→ **DIRECTIONS FOR THIS TASK**
Return the first line, the line containing "b = MB(); b.tube([(0, 0, 1.0), (0, 0, 3.57)], .012);", and every line between them, exactly as they stand.

◇ ◇ ◇ ◇

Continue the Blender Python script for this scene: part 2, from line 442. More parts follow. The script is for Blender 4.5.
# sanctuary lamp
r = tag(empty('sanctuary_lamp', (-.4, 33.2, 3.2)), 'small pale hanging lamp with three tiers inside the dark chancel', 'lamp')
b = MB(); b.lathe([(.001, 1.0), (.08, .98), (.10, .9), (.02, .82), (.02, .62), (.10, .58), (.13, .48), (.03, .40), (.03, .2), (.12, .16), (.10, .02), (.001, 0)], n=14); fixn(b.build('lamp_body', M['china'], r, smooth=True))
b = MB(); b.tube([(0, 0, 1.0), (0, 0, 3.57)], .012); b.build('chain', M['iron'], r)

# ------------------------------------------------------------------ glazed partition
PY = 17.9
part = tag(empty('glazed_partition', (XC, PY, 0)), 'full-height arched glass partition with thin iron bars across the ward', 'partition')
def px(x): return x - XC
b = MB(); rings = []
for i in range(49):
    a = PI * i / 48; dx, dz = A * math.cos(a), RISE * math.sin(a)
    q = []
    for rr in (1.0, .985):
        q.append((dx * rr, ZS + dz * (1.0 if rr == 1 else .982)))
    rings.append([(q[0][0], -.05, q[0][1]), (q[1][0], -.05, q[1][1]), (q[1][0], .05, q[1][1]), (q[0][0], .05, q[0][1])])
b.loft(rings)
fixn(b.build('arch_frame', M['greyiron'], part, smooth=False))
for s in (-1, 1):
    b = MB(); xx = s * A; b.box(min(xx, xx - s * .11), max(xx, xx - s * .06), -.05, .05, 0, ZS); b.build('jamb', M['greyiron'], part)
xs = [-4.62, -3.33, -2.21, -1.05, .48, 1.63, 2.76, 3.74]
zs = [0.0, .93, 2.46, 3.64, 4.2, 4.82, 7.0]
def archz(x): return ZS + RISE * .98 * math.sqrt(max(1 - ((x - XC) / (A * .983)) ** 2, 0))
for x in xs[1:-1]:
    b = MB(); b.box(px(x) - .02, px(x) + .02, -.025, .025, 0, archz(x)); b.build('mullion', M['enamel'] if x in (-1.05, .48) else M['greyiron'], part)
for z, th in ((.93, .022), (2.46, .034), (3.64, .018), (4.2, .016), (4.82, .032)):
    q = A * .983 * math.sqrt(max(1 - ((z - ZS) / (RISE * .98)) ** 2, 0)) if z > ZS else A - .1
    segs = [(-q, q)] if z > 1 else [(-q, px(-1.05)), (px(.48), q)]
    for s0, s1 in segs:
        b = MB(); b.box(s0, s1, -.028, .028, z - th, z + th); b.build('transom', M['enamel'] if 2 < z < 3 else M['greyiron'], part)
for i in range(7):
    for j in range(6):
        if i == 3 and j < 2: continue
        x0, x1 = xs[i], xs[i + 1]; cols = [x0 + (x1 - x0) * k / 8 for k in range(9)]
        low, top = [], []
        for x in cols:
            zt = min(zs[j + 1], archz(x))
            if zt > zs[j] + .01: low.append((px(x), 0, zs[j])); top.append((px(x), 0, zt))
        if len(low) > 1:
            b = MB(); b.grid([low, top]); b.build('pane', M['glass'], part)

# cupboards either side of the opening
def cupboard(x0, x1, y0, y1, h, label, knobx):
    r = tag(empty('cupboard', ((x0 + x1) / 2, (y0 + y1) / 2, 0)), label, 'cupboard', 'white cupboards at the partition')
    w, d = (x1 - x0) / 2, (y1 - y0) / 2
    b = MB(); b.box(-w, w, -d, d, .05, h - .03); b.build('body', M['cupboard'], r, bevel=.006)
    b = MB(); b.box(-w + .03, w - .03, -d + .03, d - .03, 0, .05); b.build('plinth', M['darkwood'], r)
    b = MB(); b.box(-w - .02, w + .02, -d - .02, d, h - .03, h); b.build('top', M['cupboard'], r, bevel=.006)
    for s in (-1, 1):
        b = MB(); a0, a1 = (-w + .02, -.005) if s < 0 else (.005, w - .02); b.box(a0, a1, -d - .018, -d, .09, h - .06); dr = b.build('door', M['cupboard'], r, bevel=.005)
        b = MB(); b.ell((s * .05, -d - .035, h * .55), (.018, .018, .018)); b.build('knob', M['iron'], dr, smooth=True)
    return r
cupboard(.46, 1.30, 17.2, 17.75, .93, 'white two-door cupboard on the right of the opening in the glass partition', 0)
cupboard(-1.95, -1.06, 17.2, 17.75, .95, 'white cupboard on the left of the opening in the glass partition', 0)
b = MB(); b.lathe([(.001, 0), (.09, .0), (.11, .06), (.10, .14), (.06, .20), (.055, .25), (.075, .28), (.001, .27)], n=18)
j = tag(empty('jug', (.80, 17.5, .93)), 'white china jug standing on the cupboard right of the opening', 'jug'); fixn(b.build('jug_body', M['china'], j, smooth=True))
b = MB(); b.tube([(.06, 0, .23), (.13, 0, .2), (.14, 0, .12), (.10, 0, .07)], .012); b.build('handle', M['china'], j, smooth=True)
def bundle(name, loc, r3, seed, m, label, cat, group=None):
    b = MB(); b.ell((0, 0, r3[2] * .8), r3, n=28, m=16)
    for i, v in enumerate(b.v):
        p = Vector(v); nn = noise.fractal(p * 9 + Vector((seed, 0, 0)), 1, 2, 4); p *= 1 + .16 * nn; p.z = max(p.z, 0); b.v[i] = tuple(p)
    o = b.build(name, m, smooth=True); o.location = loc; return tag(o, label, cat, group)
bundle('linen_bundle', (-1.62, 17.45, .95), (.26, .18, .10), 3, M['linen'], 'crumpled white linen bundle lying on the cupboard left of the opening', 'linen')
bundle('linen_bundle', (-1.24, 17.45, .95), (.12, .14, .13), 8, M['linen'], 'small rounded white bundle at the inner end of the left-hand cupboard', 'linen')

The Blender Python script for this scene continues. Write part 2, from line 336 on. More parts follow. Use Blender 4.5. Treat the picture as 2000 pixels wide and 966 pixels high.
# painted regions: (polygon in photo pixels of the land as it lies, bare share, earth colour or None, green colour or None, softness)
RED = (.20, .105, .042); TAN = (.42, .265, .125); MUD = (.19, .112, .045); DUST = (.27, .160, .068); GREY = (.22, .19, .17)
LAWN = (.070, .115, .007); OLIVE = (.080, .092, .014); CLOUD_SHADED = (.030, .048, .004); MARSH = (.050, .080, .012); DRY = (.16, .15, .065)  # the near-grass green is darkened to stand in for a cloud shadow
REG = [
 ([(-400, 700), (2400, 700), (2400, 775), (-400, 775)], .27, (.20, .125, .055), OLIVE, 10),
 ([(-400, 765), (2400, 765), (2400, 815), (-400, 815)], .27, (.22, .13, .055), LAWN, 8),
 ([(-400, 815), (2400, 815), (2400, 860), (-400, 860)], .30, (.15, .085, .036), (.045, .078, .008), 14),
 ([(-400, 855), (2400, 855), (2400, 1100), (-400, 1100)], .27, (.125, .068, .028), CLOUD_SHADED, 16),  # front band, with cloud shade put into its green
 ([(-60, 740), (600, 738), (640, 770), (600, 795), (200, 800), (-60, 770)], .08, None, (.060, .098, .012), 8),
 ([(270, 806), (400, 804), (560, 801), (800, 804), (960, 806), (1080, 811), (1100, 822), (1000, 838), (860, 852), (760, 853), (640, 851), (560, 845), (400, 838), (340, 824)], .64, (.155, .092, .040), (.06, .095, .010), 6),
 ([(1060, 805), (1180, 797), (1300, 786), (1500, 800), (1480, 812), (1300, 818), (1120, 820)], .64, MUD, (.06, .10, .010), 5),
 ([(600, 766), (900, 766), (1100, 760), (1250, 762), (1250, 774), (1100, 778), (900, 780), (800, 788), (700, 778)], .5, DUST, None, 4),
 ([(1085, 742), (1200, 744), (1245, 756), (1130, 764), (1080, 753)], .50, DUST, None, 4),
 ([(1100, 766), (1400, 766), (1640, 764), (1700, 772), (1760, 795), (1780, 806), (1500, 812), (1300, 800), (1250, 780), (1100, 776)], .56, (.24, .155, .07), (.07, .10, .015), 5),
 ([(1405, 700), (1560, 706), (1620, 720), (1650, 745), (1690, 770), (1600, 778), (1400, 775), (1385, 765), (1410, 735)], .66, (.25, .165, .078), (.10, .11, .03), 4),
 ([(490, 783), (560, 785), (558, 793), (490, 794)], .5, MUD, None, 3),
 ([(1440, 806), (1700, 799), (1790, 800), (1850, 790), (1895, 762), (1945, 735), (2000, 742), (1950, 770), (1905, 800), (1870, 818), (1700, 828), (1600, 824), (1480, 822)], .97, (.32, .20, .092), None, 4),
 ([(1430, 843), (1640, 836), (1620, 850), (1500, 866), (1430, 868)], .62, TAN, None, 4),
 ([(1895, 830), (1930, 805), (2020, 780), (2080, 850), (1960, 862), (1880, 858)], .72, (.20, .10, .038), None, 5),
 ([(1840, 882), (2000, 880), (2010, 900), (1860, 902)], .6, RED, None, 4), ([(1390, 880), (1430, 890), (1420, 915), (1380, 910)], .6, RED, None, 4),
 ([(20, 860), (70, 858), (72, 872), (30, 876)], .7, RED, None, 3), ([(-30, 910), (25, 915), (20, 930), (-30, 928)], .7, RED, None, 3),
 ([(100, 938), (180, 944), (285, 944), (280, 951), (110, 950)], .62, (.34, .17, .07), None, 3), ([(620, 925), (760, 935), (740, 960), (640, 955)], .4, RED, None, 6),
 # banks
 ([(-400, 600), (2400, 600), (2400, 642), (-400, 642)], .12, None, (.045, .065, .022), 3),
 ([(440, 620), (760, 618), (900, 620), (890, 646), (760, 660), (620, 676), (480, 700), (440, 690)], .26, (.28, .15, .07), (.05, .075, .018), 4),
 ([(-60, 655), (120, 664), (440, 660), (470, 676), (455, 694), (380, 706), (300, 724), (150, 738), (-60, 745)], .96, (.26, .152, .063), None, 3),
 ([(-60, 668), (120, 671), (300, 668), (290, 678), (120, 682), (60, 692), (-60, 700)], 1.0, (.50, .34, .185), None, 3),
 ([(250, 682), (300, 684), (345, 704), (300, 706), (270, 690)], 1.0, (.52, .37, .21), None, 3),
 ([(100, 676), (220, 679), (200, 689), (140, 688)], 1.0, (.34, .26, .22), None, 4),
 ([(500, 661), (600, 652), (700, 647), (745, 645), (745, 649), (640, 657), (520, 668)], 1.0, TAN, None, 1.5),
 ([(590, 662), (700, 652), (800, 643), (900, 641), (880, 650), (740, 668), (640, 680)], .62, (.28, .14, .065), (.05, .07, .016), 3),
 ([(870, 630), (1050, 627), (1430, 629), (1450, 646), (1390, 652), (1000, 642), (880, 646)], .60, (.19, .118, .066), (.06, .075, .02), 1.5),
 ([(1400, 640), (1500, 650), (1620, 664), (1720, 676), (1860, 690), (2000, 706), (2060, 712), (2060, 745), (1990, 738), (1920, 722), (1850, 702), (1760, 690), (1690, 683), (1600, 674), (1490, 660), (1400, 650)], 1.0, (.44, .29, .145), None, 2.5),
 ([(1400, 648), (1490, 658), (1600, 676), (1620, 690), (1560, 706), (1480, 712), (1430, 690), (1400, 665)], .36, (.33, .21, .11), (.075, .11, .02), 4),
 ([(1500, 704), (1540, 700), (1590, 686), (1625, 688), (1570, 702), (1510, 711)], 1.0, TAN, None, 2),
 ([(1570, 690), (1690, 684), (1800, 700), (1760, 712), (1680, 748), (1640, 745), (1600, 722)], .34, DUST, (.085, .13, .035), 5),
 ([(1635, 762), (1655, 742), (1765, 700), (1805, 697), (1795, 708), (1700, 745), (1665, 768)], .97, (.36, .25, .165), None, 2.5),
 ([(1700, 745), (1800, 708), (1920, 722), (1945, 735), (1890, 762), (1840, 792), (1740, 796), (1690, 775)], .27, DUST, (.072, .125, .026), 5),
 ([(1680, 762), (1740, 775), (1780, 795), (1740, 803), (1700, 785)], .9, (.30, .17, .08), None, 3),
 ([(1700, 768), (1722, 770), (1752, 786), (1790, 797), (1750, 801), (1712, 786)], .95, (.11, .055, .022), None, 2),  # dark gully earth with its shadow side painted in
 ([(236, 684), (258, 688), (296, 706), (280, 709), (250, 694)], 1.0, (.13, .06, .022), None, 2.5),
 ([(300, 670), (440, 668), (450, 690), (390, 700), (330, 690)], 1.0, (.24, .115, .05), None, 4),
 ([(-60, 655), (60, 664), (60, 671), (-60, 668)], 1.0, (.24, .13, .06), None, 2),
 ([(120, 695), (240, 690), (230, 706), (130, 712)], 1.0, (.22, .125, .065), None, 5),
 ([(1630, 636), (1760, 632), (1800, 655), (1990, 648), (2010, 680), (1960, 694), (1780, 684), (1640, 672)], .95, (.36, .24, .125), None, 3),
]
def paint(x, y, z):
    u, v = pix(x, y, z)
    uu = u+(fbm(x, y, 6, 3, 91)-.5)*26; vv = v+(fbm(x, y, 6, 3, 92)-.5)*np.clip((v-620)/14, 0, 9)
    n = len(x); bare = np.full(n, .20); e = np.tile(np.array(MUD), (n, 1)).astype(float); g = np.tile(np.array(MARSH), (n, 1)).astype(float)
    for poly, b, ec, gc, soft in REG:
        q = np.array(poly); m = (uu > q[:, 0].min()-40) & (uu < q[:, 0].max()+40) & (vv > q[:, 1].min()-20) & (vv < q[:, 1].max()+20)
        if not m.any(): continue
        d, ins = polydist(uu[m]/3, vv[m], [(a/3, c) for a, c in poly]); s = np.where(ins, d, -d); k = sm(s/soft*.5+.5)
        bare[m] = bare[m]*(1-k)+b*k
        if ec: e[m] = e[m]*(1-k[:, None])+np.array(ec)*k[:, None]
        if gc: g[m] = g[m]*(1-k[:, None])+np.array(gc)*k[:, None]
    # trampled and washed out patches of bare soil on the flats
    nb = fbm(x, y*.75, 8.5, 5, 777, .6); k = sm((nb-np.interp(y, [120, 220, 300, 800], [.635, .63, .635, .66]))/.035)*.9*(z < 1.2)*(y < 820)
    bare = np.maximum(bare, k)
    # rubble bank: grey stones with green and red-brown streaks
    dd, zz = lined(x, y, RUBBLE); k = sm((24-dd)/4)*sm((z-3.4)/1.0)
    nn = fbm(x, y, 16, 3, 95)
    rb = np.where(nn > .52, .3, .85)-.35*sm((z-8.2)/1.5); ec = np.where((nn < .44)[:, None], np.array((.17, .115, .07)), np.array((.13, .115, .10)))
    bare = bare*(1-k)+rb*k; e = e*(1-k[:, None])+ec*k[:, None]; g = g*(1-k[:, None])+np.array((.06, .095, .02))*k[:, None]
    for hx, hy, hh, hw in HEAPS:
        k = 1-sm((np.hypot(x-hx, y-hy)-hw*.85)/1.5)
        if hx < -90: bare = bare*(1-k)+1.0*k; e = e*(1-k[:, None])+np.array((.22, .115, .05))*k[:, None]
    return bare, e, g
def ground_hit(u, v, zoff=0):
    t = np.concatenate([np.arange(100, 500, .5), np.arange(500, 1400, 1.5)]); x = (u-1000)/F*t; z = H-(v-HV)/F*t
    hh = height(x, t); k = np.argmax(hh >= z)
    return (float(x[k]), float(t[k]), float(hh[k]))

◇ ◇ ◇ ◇

→ **RESULT OF THIS EXERCISE**
Continue the Blender Python script for this scene: part 2, from line 442. More parts follow. The script is for Blender 4.5.
# sanctuary lamp
r = tag(empty('sanctuary_lamp', (-.4, 33.2, 3.2)), 'small pale hanging lamp with three tiers inside the dark chancel', 'lamp')
b = MB(); b.lathe([(.001, 1.0), (.08, .98), (.10, .9), (.02, .82), (.02, .62), (.10, .58), (.13, .48), (.03, .40), (.03, .2), (.12, .16), (.10, .02), (.001, 0)], n=14); fixn(b.build('lamp_body', M['china'], r, smooth=True))
b = MB(); b.tube([(0, 0, 1.0), (0, 0, 3.57)], .012); b.build('chain', M['iron'], r)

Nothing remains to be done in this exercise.